- **INFORMATION PROVIDED**
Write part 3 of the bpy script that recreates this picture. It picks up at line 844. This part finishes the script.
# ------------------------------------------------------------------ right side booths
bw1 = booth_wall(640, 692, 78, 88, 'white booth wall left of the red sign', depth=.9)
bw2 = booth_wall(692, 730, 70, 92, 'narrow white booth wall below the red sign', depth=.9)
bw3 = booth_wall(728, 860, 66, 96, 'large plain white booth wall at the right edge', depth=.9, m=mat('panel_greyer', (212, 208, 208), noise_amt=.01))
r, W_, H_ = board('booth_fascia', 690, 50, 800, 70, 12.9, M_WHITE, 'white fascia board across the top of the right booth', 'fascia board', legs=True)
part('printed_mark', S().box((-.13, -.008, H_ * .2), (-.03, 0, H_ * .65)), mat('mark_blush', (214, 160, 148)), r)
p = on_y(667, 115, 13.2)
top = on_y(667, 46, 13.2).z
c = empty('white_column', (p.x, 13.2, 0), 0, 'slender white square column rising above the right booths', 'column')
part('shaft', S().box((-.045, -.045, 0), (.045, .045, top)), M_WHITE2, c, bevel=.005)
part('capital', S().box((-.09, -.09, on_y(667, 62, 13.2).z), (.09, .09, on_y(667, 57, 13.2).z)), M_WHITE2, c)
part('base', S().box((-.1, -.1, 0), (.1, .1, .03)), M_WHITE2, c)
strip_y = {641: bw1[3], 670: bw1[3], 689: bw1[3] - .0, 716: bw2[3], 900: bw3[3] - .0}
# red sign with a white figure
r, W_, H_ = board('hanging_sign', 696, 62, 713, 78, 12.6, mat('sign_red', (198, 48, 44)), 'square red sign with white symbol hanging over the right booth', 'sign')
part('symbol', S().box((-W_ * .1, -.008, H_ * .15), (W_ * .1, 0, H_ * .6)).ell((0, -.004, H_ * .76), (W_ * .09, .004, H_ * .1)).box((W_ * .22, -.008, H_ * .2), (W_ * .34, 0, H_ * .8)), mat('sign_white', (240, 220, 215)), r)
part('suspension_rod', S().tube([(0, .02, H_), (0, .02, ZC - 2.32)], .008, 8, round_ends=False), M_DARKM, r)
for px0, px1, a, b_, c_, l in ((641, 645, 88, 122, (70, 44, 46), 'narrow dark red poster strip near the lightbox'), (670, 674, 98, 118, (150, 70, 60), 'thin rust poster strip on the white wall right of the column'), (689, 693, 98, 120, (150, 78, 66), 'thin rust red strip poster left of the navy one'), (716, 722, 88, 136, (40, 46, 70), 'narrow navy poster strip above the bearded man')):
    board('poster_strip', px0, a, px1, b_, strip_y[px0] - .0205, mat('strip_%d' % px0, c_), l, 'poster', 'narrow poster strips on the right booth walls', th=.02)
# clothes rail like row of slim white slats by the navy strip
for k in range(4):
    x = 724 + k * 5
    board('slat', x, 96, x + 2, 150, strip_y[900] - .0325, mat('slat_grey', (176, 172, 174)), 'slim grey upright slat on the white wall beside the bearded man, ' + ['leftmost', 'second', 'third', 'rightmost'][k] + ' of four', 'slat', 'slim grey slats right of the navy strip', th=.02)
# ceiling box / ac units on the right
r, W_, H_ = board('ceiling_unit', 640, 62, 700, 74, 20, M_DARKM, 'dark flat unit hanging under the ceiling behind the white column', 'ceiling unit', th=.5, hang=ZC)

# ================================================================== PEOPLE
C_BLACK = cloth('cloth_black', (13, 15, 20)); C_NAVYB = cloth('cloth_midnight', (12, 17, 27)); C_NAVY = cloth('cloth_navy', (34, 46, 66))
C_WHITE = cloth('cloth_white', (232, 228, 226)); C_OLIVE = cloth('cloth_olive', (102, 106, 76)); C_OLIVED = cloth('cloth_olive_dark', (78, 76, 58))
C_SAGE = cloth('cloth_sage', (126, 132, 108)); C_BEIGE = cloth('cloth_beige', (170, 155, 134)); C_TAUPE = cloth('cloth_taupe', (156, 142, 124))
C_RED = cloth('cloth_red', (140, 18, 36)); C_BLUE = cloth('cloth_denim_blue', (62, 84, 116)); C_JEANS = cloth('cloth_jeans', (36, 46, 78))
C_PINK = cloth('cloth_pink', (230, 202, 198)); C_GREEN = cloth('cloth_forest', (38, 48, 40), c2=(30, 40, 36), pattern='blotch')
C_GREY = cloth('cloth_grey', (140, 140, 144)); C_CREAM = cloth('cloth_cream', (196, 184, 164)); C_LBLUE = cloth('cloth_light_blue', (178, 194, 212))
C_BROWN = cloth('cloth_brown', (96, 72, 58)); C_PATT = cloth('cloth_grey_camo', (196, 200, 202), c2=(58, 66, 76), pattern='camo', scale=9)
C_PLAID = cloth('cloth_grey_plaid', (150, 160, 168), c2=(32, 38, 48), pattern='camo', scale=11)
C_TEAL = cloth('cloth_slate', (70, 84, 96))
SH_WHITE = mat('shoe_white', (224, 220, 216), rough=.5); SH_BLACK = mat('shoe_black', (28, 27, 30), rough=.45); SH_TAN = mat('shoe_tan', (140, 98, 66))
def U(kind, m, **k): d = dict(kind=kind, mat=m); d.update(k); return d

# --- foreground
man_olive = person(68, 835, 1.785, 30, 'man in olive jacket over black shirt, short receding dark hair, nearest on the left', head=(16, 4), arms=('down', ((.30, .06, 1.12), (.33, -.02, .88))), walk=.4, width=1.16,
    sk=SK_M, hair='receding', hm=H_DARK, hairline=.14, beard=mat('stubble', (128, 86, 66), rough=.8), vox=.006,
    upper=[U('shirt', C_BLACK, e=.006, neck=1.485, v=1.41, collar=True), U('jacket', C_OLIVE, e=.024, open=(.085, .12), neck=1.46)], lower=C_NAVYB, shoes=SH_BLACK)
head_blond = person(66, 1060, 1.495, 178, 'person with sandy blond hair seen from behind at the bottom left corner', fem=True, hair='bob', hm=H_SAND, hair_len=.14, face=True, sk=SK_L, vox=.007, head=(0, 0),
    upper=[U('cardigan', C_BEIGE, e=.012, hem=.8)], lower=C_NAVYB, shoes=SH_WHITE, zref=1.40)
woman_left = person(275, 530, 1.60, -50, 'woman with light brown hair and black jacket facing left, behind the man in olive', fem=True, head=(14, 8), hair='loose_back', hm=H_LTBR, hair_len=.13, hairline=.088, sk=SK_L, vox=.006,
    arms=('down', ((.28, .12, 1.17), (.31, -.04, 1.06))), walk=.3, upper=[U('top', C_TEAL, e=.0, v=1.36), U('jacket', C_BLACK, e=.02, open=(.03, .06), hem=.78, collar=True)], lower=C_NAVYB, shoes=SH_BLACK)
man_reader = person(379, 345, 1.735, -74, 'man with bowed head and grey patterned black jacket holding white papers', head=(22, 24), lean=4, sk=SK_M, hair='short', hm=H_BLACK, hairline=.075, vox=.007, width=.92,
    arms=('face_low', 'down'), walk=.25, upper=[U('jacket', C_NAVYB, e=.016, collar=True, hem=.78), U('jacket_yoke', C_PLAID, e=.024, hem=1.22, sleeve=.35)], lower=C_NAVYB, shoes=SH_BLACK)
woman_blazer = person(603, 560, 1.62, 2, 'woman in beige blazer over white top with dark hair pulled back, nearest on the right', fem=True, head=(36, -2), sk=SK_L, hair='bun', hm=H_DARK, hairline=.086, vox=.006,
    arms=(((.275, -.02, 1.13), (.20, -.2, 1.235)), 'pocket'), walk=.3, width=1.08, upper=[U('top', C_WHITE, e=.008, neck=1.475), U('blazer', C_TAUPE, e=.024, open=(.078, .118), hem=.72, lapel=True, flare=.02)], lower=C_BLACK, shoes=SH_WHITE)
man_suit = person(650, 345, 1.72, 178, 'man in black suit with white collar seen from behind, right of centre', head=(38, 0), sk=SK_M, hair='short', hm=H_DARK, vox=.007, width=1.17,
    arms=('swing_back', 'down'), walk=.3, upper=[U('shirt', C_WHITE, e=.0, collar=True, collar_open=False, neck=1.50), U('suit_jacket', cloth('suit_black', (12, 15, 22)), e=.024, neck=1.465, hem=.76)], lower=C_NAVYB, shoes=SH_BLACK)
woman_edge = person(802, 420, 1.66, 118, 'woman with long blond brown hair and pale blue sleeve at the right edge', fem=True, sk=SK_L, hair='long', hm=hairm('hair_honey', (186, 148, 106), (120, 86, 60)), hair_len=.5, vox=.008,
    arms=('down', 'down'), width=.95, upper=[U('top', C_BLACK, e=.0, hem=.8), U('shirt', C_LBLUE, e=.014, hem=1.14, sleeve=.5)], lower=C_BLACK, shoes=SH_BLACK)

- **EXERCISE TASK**
Count the lines in which the string "part" appears, then report only that figure.

- **SOLUTION TO THIS TASK**
7